Let's say I have an anonymous pseudonym used on a number of other sites. I can now have it on Google+, with one big difference: it's no longer anonymous. Google will know who's using it because of their real name policy, and can then put two and two together across sites they don't own.
Anonymity means no-one knows who you are, not "no-one except Google."
You don't need a G+ Profile on your @gmail address to create G+ Page pseudonyms for Youtube. Your main address will continue to go plus-less, and other services which strictly require a Real Name/G+ profile (like Places/Play reviews) will continue to nag you to create one.
... I did not know that. Obviously, from my post above. Yay, I have a Plus page with a nickname! So, can I comment as Pxtl? Can I do that on Android play store reviews?
Additional point: Google's now chasing Facebook's stupidity--on Android. Facebook put out an idiotic failure of a launcher based on Facebook messaging. Well, now Google's following suit with an idiotic failure of a launcher called Google Experience Launcher on the Neuxs 5. Everyone's still crowing over it (because few people actually have it or have experienced it's uglyness), but it's truly atrocious.
Flickr doesn't make me use my real name. Nor does tumblr, nor does Skype. If Google wanted me to merge my YouTube and G+ accounts, and didn't try to force me to use my real name, I would have much less of an issue with it - indeed when other services merged identities, I didn't complain. But merging combined with real name policy is poison as far as I'm concerned.
Some of us belong to minorities that are actively discriminated against, legally and illegally. If services start forcing us to use our real names for discussion, we are opening ourselves up to potentially dangerous situations, all in the name of allowing Google to monetize us better. Wow, sounds like a great deal.
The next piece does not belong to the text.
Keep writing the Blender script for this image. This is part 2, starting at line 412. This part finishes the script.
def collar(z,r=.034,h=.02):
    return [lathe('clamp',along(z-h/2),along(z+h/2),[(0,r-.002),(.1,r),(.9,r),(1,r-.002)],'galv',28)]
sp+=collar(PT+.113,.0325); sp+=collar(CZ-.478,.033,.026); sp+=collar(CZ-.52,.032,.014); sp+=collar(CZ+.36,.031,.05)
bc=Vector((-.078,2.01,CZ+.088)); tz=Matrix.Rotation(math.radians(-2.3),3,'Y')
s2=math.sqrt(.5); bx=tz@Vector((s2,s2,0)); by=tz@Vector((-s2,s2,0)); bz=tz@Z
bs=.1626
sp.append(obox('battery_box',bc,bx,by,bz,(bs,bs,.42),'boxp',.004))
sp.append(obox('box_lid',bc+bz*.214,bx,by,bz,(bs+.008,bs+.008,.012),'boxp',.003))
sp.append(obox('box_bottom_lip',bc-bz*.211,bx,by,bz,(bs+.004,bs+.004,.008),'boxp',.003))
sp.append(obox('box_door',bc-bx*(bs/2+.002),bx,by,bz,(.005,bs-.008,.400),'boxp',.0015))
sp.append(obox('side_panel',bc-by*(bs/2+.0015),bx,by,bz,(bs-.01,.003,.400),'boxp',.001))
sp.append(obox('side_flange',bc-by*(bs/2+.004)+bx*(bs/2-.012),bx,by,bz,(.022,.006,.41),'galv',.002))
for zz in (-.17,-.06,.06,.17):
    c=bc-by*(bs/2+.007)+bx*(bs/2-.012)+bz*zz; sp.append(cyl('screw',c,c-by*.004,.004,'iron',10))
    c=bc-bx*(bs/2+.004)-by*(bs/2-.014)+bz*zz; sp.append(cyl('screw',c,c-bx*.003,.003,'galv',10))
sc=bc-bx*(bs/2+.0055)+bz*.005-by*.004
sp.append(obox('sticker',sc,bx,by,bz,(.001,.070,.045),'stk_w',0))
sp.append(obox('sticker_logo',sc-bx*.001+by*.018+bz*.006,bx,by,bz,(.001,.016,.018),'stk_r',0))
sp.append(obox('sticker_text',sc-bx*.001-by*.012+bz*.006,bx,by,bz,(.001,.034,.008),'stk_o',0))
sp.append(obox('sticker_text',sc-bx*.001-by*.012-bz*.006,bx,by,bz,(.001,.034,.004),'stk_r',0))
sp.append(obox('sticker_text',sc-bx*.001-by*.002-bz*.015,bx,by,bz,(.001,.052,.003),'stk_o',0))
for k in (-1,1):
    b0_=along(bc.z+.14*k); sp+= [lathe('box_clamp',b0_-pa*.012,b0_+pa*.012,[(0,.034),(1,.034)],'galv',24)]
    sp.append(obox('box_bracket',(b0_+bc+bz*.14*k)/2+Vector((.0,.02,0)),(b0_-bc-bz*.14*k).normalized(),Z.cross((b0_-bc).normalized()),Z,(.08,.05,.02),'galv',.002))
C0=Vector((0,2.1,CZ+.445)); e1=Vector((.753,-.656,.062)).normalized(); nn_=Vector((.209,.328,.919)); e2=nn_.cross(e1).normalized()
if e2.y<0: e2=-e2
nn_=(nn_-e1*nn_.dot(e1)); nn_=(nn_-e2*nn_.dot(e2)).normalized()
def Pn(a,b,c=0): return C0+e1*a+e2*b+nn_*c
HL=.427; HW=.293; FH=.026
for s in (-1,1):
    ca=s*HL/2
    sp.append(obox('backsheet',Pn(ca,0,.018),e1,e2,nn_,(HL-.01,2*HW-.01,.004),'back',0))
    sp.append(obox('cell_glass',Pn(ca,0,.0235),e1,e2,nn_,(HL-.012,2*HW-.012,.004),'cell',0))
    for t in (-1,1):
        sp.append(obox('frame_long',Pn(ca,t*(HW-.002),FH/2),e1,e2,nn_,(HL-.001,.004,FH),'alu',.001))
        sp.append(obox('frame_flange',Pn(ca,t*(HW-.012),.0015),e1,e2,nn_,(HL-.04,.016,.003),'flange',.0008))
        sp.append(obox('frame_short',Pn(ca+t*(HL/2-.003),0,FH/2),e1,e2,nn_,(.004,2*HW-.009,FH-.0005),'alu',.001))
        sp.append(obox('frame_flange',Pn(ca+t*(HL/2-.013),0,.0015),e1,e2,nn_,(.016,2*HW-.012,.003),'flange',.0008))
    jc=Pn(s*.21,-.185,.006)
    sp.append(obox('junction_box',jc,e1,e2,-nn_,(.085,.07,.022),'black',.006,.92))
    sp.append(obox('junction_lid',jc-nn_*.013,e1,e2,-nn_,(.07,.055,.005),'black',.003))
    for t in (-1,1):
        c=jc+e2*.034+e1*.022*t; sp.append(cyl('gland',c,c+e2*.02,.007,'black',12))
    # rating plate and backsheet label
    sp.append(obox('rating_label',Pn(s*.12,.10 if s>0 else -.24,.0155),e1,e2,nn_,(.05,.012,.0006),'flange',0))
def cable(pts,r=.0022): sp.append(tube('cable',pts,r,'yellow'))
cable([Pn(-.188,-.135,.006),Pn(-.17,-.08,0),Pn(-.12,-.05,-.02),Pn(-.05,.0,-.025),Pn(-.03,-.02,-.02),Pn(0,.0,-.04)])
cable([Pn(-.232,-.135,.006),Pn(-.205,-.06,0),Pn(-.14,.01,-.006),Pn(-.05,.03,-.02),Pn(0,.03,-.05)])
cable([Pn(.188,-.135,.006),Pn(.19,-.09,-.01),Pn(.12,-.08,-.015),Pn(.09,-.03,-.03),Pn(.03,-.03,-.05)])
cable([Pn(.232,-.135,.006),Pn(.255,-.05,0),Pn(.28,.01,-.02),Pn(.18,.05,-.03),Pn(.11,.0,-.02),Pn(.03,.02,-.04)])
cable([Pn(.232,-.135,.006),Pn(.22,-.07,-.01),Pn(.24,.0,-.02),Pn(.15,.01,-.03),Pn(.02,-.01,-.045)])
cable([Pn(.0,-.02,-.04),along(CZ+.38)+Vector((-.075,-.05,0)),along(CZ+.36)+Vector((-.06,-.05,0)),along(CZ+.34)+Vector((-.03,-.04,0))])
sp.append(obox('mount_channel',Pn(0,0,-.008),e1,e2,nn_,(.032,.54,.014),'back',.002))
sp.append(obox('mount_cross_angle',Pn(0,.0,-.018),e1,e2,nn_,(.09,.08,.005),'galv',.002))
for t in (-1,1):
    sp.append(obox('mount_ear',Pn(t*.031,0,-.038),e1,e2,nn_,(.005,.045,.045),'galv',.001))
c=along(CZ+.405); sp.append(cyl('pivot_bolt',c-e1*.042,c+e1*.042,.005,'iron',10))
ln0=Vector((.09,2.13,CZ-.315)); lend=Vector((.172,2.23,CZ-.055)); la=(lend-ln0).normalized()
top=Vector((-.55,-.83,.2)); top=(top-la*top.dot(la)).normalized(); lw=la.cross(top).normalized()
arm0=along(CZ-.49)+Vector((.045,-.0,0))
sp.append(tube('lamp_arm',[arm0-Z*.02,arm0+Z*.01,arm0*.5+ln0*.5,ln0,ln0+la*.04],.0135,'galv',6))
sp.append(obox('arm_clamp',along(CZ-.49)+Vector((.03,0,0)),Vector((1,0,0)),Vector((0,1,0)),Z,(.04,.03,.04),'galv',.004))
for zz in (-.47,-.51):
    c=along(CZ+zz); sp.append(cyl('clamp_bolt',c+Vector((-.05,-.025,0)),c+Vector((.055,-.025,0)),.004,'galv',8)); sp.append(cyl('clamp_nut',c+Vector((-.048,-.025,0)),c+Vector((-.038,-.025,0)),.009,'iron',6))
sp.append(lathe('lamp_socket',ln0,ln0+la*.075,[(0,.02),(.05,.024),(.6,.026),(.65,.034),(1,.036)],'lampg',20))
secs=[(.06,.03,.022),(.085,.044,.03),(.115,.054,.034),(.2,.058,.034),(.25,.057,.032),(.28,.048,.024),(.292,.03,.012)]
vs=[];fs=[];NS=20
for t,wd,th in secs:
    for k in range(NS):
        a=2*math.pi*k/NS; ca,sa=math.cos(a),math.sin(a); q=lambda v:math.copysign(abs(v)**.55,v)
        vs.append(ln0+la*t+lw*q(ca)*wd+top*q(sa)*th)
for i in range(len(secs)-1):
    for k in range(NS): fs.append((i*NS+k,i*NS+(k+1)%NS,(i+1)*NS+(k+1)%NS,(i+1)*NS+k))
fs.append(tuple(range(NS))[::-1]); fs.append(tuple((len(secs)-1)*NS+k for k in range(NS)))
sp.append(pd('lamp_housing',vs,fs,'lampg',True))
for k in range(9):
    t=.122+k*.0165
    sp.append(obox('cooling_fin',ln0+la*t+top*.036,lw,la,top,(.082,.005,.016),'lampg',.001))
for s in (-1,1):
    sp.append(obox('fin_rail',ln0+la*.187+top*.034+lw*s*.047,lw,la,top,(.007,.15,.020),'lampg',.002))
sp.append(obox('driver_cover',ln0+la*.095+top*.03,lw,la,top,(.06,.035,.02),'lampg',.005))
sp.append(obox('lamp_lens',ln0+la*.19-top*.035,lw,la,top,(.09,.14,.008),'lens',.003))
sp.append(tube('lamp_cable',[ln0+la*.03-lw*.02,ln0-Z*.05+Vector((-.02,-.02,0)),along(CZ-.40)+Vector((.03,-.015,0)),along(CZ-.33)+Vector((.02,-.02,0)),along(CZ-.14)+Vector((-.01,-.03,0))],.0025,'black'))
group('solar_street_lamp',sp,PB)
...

It's true but until now it doesn't seem that google have been in much of a hurry to merge Youtube into their platform, at least brand-wise. They've acquired the site in 2006, less than two years after it was created. Go to youtube.com and search for the mention of Google anywhere. Can you find it? I couldn't.
They could have merged Youtube and Google video early on but never did. They only gave an option to link your google and youtube accounts if memory serves. There's no link to youtube on the Google Search home page the way it has links to gmail and other services. It's always been an island so far so the fact that Google seems to have rushed a G+ integration into youtube says something IMO.
This is a common sentiment, but doesn't simple platform pragmatism make it obvious why they want to merge disparate identities and systems? Why should YouTube have an island comment system given that it's a Google property? Of course the replacement should be ready for prime time (it sounds like some basic features are missing right now, such as channel owner moderation), but the eventual move to that is something that under virtually any situation anyone would recommend.
My Flickr account got turned into a Yahoo account. My Skype account is now a Live account or whatever. Of course these things come together, and I'm not quite sure why every narrative about things like this (not necessary your post) has to be "G+ needs to take on Facebook so this is how it's doing it", when the more obvious explanation of "Company homogenizes systems" fits so well.
Further one annoying aspect of this whole drama is that to demonstrate that there is a problem, people become the problem. It seems like the vast majority of abuse in YouTube land right now are people desperately trying to demonstrate that the Google+ migration was a mistake (e.g. copy pasting tanks an other inanities). This demonstrates that people resist change more than any fault in the new platform.